Chicago – Attorney General Kwame Raoul today, as part of a coalition of state attorneys general, sued the Trump administration to stop its unlawful attempt to restrict access to critical health, education and social service programs.
Earlier this month, the administration issued notices prohibiting state safety net programs from serving all residents, regardless of immigration status. The change threatens access to critical services like Head Start, Title X family planning, adult education, mental health care and community health centers. Many of the rules took effect immediately or with minimal notice and affect undocumented immigrants, lawful visa holders and U.S. citizens who lack access to formal documentation. Many crucial state programs now face loss of federal funding while immediately instituting difficult and costly immigration verification measures.
“Some of our most crucial social service programs are now at risk because of the Trump administration’s latest attempt to withhold federal funds and enforce unlawful rules that require immediate compliance,” Raoul said. “This litigation calls on the court to halt these rules and act quickly so everyone, regardless of immigration status, can have access to these programs. I will continue to oppose arbitrary and illegal actions by the Trump administration and will use all the tools at our disposal to fight unlawful orders.”
Starting on July 10, the U.S. Departments of Health and Human Services (HHS), Education (ED), Labor (DOL), and Justice (DOJ) issued a coordinated set of rules and guidance documents that reinterpret the Personal Responsibility and Work Opportunity Reconciliation Act (PRWORA). The agencies’ new interpretation restricts states from using federal funds to provide services to individuals who cannot verify immigration status, which is a major shift from long-standing federal practice under both republican and democratic administrations.
In Illinois, these illegal federal rule changes target critical programs such as preventative health care and maternity care from community health centers, violent crime victim counseling and legal services, Head Start early education and adult literacy education. Illinois also stands to lose $182.5 million dollars annually for critical mental health and substance use prevention, treatment, and recovery programs, which supported nearly 33,000 Illinoisians last year.

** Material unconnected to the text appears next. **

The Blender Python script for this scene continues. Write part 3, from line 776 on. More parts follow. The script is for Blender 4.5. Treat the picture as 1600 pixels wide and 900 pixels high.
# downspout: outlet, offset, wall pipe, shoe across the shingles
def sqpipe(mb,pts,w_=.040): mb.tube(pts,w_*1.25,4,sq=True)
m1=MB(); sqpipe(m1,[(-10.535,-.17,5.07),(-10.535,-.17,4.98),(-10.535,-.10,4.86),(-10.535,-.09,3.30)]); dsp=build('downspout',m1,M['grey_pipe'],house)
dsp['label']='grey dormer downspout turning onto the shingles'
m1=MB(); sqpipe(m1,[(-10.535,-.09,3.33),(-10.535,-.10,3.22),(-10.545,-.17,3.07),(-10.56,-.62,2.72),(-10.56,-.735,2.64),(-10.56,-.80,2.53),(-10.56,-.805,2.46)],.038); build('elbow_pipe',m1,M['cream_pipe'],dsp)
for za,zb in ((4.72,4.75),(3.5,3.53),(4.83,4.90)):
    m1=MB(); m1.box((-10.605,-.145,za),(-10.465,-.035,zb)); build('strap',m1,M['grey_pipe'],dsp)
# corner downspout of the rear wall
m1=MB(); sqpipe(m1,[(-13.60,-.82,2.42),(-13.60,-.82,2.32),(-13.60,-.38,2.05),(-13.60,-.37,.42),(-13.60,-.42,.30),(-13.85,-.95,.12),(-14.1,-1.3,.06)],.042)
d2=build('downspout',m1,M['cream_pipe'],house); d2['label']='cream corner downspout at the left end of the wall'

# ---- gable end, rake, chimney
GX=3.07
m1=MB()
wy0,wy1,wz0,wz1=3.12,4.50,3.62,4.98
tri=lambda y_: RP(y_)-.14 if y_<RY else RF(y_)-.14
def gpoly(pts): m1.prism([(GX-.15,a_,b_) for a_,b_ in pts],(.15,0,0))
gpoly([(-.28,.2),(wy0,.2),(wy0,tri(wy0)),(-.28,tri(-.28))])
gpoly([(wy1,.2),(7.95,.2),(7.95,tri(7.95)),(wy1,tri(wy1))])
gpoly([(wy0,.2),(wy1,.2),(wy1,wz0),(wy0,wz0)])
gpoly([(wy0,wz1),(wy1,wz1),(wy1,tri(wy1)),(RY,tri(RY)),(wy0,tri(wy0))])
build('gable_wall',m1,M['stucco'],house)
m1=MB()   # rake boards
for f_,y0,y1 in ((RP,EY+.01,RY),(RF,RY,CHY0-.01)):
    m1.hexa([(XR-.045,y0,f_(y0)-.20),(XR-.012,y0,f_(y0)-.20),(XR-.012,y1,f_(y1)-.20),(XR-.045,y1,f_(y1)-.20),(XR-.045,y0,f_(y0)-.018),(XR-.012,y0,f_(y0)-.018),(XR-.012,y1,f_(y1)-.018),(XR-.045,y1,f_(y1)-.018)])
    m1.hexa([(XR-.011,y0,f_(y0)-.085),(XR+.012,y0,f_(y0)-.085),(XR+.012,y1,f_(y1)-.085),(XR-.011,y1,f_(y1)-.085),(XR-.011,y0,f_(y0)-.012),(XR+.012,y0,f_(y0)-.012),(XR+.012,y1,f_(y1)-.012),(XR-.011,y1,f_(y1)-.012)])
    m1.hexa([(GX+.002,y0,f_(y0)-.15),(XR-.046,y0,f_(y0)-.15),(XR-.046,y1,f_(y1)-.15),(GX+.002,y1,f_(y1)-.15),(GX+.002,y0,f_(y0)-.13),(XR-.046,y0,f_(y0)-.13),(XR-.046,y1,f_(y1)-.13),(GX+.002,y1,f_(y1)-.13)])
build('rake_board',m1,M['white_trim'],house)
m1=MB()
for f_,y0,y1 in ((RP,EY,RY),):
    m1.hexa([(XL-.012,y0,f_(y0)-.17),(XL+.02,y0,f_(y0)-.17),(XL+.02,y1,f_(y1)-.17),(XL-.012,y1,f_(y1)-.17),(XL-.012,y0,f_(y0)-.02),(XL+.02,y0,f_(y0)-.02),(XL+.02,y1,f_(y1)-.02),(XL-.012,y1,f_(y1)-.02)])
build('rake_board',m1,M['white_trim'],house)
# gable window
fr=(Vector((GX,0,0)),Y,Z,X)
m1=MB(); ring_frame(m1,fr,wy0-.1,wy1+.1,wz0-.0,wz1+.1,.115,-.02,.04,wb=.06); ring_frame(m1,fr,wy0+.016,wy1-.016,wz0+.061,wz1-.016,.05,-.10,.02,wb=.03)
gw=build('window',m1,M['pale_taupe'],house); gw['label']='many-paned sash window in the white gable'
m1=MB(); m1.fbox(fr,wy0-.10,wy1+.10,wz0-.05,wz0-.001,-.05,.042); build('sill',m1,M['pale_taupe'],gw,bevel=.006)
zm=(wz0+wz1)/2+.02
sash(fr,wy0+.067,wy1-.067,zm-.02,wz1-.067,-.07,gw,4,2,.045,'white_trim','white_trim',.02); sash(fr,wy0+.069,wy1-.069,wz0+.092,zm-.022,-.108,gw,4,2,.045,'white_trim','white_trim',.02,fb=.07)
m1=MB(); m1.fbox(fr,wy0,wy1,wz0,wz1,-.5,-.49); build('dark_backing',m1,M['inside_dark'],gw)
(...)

Raoul and the coalition argue in their lawsuit that the federal government acted unlawfully by issuing these changes without following required procedures under the Administrative Procedure Act and by misapplying PRWORA to entire programs rather than to individual benefits. The changes also violate the Constitution’s spending clause by imposing new funding conditions on states without fair notice or consent.
Raoul and the attorneys general are asking the court to allow the programs to continue as they have, serving the populations that need them, without having to put in place new citizenship or immigration status verification procedures that will broadly harm those in need, as well as the state as a whole. The suit asks the court to declare the new rules unlawful, halt their implementation through preliminary and permanent injunctions, vacate the rules and restore the long-standing agency practice, and prevent the federal government from using PRWORA as a pretext to dismantle core safety net programs in the future.
Joining Raoul in filing the lawsuit are the attorneys general of Arizona, California, Colorado, Connecticut, the District of Columbia, Hawaii, Maine, Maryland, Massachusetts, Michigan, Minnesota, Nevada, New Jersey, New Mexico, New York, Oregon, Rhode Island, Vermont, Washington and Wisconsin.